4. An installation, according to claim 1, wherein at least one of the first tank and the second tank comprise at least one zone protected of at least one of a grille and perforated plate wall into which the oil to be processed is sent.

5. An installation, according to claim 1, wherein at least one of the first tank and the second tank are split into sections walls made of at least one of grilles and perforated plates.

6. An installation, according to claim 1, wherein at least one of the first tank and the second tank comprise at least one float fitted with absorption intakes, which collect oily water found on the surface as well as absorption outlets for oil in a lower zone.
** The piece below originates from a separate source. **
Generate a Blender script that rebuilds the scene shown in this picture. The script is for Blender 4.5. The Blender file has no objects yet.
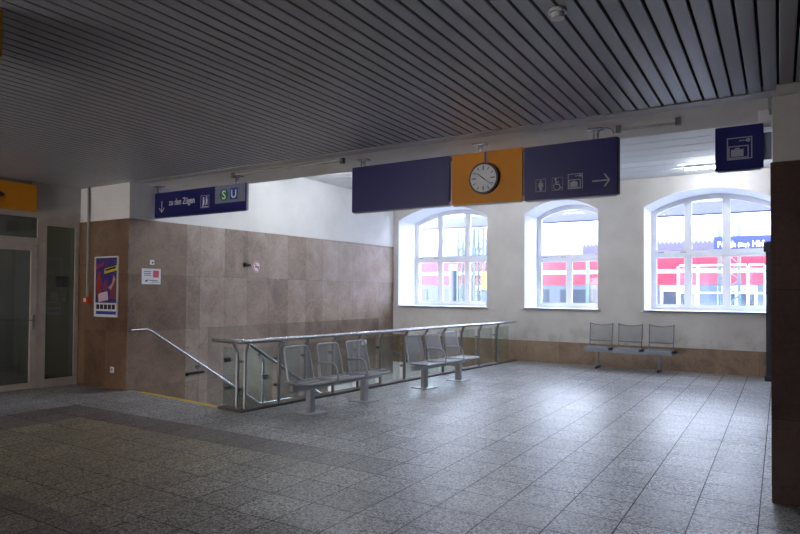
import bpy, bmesh, math, random
from mathutils import Vector, Matrix
random.seed(7)
sc = bpy.context.scene
COL = sc.collection
PI = math.pi

# ------------------------------------------------------------------ materials
def lin(c):
    c = c / 255.0
    return c / 12.92 if c <= 0.04045 else ((c + 0.055) / 1.055) ** 2.4
def rgb(r, g, b): return (lin(r), lin(g), lin(b), 1)

class NT:
    def __init__(s, name):
        s.m = bpy.data.materials.new(name); s.m.use_nodes = True
        s.t = s.m.node_tree; s.t.nodes.clear()
        s.out = s.n('ShaderNodeOutputMaterial')
    def n(s, typ, **kw):
        nd = s.t.nodes.new(typ)
        for k, v in kw.items(): setattr(nd, k, v)
        return nd
    def l(s, a, b): s.t.links.new(a, b)
    def coord(s): return s.n('ShaderNodeTexCoord').outputs['Object']
    def noise(s, vec, scale, detail=4, rough=.55, dist=0):
        nd = s.n('ShaderNodeTexNoise'); nd.inputs['Scale'].default_value = scale
        nd.inputs['Detail'].default_value = detail; nd.inputs['Roughness'].default_value = rough
        nd.inputs['Distortion'].default_value = dist
        s.l(vec, nd.inputs['Vector']); return nd.outputs['Fac']
    def ramp(s, fac, stops):
        nd = s.n('ShaderNodeValToRGB'); cr = nd.color_ramp
        while len(cr.elements) < len(stops): cr.elements.new(.5)
        for e, (p, c) in zip(cr.elements, stops): e.position = p; e.color = c
        s.l(fac, nd.inputs['Fac']); return nd.outputs['Color']
    def mix(s, a, b, fac, mode='MIX'):
        nd = s.n('ShaderNodeMix', data_type='RGBA', blend_type=mode)
        for sock, v in ((nd.inputs[0], fac), (nd.inputs[6], a), (nd.inputs[7], b)):
            if hasattr(v, 'is_output'): s.l(v, sock)
            else: sock.default_value = v
        return nd.outputs[2]
    def math(s, op, a, b=0.0, c=None):
        nd = s.n('ShaderNodeMath', operation=op)
        for i, v in enumerate((a, b) if c is None else (a, b, c)):
            if hasattr(v, 'is_output'): s.l(v, nd.inputs[i])
            else: nd.inputs[i].default_value = v
        return nd.outputs[0]
    def sep(s, v):
        nd = s.n('ShaderNodeSeparateXYZ'); s.l(v, nd.inputs[0]); return nd.outputs
    def comb(s, x, y, z=0.0):
        nd = s.n('ShaderNodeCombineXYZ')
        for i, v in enumerate((x, y, z)):
            if hasattr(v, 'is_output'): s.l(v, nd.inputs[i])
            else: nd.inputs[i].default_value = v
        return nd.outputs[0]
    def bsdf(s, color, rough=.5, metal=0, spec=.5, bump=None, bstr=.2, bdist=.01, rough_sock=None):
        b = s.n('ShaderNodeBsdfPrincipled'); s.b = b
        if hasattr(color, 'is_output'): s.l(color, b.inputs['Base Color'])
        else: b.inputs['Base Color'].default_value = color
        if hasattr(rough, 'is_output'): s.l(rough, b.inputs['Roughness'])
        else: b.inputs['Roughness'].default_value = rough
        b.inputs['Metallic'].default_value = metal
        b.inputs['Specular IOR Level'].default_value = spec
        if bump is not None:
            bn = s.n('ShaderNodeBump'); bn.inputs['Strength'].default_value = bstr
            bn.inputs['Distance'].default_value = bdist
            s.l(bump, bn.inputs['Height']); s.l(bn.outputs[0], b.inputs['Normal'])
        s.l(b.outputs[0], s.out.inputs[0]); return b

def simple(name, col, rough=.5, metal=0, spec=.5, var=.06, scale=6):
    """painted / metal surface with faint wear"""
    s = NT(name); v = s.coord(); f = s.noise(v, scale, 5)
    d = tuple(max(0, c * (1 - var * 2)) for c in col[:3]) + (1,)
    l_ = tuple(min(1, c * (1 + var)) for c in col[:3]) + (1,)
    s.bsdf(s.ramp(f, [(.3, d), (.65, l_)]), rough, metal, spec, bump=s.noise(v, 90, 3), bstr=.04)
    return s.m

def plaster(name, c1, c2, dirt=None):
    s = NT(name); v = s.coord()
    f = s.noise(v, 1.3, 6, .6); c = s.ramp(f, [(.3, c1), (.7, c2)])
    if dirt:                                  # scuffs rubbed on the wall at seat-back height
        z = s.sep(v)[2]
        band = s.math('MULTIPLY', s.math('GREATER_THAN', z, .5), s.ramp(s.math('DIVIDE', z, 2.0), [(.25, (.9,)*3+(1,)), (.56, (0, 0, 0, 1))]))
        sc_ = s.ramp(s.noise(v, 3.2, 8, .7), [(.48, (0, 0, 0, 1)), (.62, (1, 1, 1, 1))])
        m = s.math('MULTIPLY', s.math('MULTIPLY', band, sc_), .45)
        c = s.mix(c, dirt, m)
    s.bsdf(c, .8, 0, .25, bump=s.noise(v, 45, 6), bstr=.12)
    return s.m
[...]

7. An installation, according to claim 1 wherein at least one of the first tank and the second tank comprise at least one of a visor and transparent window through which an oil and water level can be observed.

8. An installation, according to claim 1, wherein the second tank and the third tank are joined with each other.

9. An installation, according to claim 1, wherein the filtration assembly includes at least two lines arranged in parallel, each of these being formed of at least one stage provided with decreasing pitch cartridge filters.

10. An installation, according to claim 1, further comprising a pump fitted after each of the first, second and third tanks.

11. An installation, according to claim 1, further comprising a return line from the second tank to the first tank.

12. An installation, according to claim 1, further comprising outlets for taking samples and for loading tanker trucks.

13. An installation, according to claim 1, further comprising at least one intake for oil from an external supply of a tanker truck.

14. An installation, according to claim 2, further comprising three 20-foot containers, which includes: a first container which houses at least one of the air cooler and the filtration assembly;a second container which houses the first tank; anda third container which houses the second and third tanks;using the tanks as a housing for conduits connecting elements of the installation.